Wir müssen mit diesen Regelungen leben und das Beste daraus machen. Ich spüre, dass wir einen Umgang ohne Angst pflegen, weil wir jeden Tag testen. Dass sicher niemand in der Gruppe positiv sein kann, gibt ein gutes Gefühl.
Beim Trainingsstart haben Co-Trainer Andreas Wieland und Joao Klauss wegen positiven Tests gefehlt. Gab es auch danach noch Ausfälle?
Nein. Alle folgenden Tests waren negativ.
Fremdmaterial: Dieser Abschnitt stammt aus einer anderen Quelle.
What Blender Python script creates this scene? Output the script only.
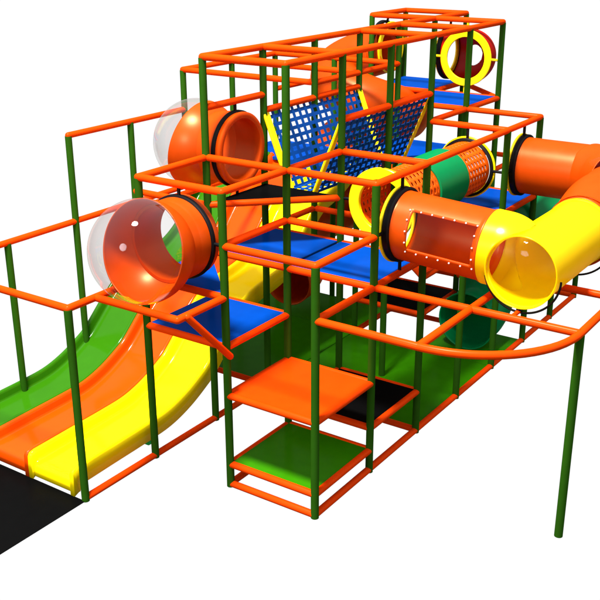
import bpy, bmesh, math, random
from mathutils import Vector, Matrix, Euler
random.seed(7)
for o in list(bpy.data.objects): bpy.data.objects.remove(o)
SC = bpy.context.scene
COL = SC.collection
U = 1.2                       # one frame bay in metres

# ---------------------------------------------------------------- camera
ROT = ((0.5637498, -0.82594091, -0.00278778), (-0.29811221, -0.20032782, -0.93327267), (0.77026961, 0.52696335, -0.35915784))
CPOS = Vector((-6.53279053, -4.30791224, 5.20404935)) * U
cam = bpy.data.cameras.new('camera'); camo = bpy.data.objects.new('camera', cam); COL.objects.link(camo)
r, d, fw = ROT
M = Matrix(((r[0], -d[0], -fw[0], CPOS.x), (r[1], -d[1], -fw[1], CPOS.y), (r[2], -d[2], -fw[2], CPOS.z), (0, 0, 0, 1)))
camo.matrix_world = M
cam.sensor_width = 36; cam.lens = 974.95 / 600 * 36; cam.clip_end = 500; cam.clip_start = 0.1
SC.camera = camo

# ---------------------------------------------------------------- world: made-up directional light, white cone behind the subject, fill fading to dark below
w = bpy.data.worlds.new('World'); SC.world = w; w.use_nodes = True
nt = w.node_tree; nt.nodes.clear()
out = nt.nodes.new('ShaderNodeOutputWorld'); bg = nt.nodes.new('ShaderNodeBackground')
tc = nt.nodes.new('ShaderNodeTexCoord')
dot = nt.nodes.new('ShaderNodeVectorMath'); dot.operation = 'DOT_PRODUCT'; dot.inputs[1].default_value = (0.77027, 0.52696, -0.35916)
nt.links.new(tc.outputs['Generated'], dot.inputs[0])
rmp = nt.nodes.new('ShaderNodeMapRange'); rmp.inputs['From Min'].default_value = math.cos(math.radians(52)); rmp.inputs['From Max'].default_value = math.cos(math.radians(40))
nt.links.new(dot.outputs['Value'], rmp.inputs['Value'])
sep = nt.nodes.new('ShaderNodeSeparateXYZ'); nt.links.new(tc.outputs['Generated'], sep.inputs[0])
up = nt.nodes.new('ShaderNodeMapRange'); up.inputs['From Min'].default_value = -0.25; up.inputs['From Max'].default_value = 0.3
up.inputs['To Min'].default_value = 0.08; up.inputs['To Max'].default_value = 0.95
nt.links.new(sep.outputs['Z'], up.inputs['Value'])
mx = nt.nodes.new('ShaderNodeMix'); mx.data_type = 'FLOAT'
nt.links.new(rmp.outputs[0], mx.inputs[0]); nt.links.new(up.outputs[0], mx.inputs[2]); mx.inputs[3].default_value = 1.02
nt.links.new(mx.outputs[0], bg.inputs['Strength']); bg.inputs['Color'].default_value = (1, 1, 1, 1)
nt.links.new(bg.outputs[0], out.inputs[0])

# ---------------------------------------------------------------- lamps
def area(name, pos, target, size, power, col=(1, 1, 1)):
    l = bpy.data.lights.new(name, 'AREA'); l.shape = 'DISK'; l.size = size; l.energy = power; l.color = col
    o = bpy.data.objects.new(name, l); COL.objects.link(o); o.location = Vector(pos) * U
    dv = (Vector(target) - Vector(pos)).normalized(); o.rotation_euler = dv.to_track_quat('-Z', 'Y').to_euler()
    return o
area('key_lamp', (-4.8, 1.2, 20.5), (2.4, 1, 1.5), 4.0, 16500, (1, 0.99, 0.97))
area('front_fill', (-15, 1, 9), (2, 1, 2), 5.0, 1500)  # soft fill added to brighten the sides facing -x, no visible source
SC.view_settings.view_transform = 'Standard'; SC.view_settings.look = 'None'
SC.view_settings.exposure = 0; SC.view_settings.gamma = 1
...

Andi und Joao wurden zur Sicherheit drei Mal negativ getestet, bevor sie wieder dazugestoßen sind.
Es warten viele Spiele in kurzer Zeit. Wie stehen Sie zum Vorschlag der FIFA, fünf statt drei Wechsel zu erlauben?
Ich unterstütze das absolut – aus drei Gründen. Es sinkt das Verletzungsrisiko, wenn zwei zusätzliche, müde gewordene Spieler raus dürfen. Zweitens hebt es die Motivation und Konzentration im gesamten Kader, wenn die Chance auf Einsätze steigt.
Und drittens?
Wir werden viel rotieren müssen. Bei fünf Wechseln kann ich schon vorab mit zwei Spielern, die viele Einsätze hatten, ausmachen, dass jeder eine Hälfte spielen wird. Und trotzdem würde es noch genug Möglichkeiten für taktische Wechsel oder wegen einer Verletzung geben. Unsere Liga sollte das wirklich so beschließen.
Glauben Sie, dass die Saison sportlich zu Ende geht?
Die Situation ist extrem sensibel. Wenn ich sehe, dass in Frankreich abgebrochen wird, wage ich keinen Ausblick für unsere Liga.
Laut ÖFB-Rechtsgutachten würde bei einem Abbruch die aktuelle Tabelle nach dem Grunddurchgang gewertet werden. Der LASK wäre Erster, aber kein offizieller Meister. Könnten Sie sich trotzdem freuen?
Es wäre zumindest fair, weil jeder gegen jeden zwei Mal gespielt hat. Freuen könnte ich mich über das, was wir geleistet haben: Punkterekord, alle Auswärtsspiele gewonnen, sechs Zähler vor dem großen Dominator Salzburg. Ich wünsche mir, dass das nicht in Vergessenheit gerät.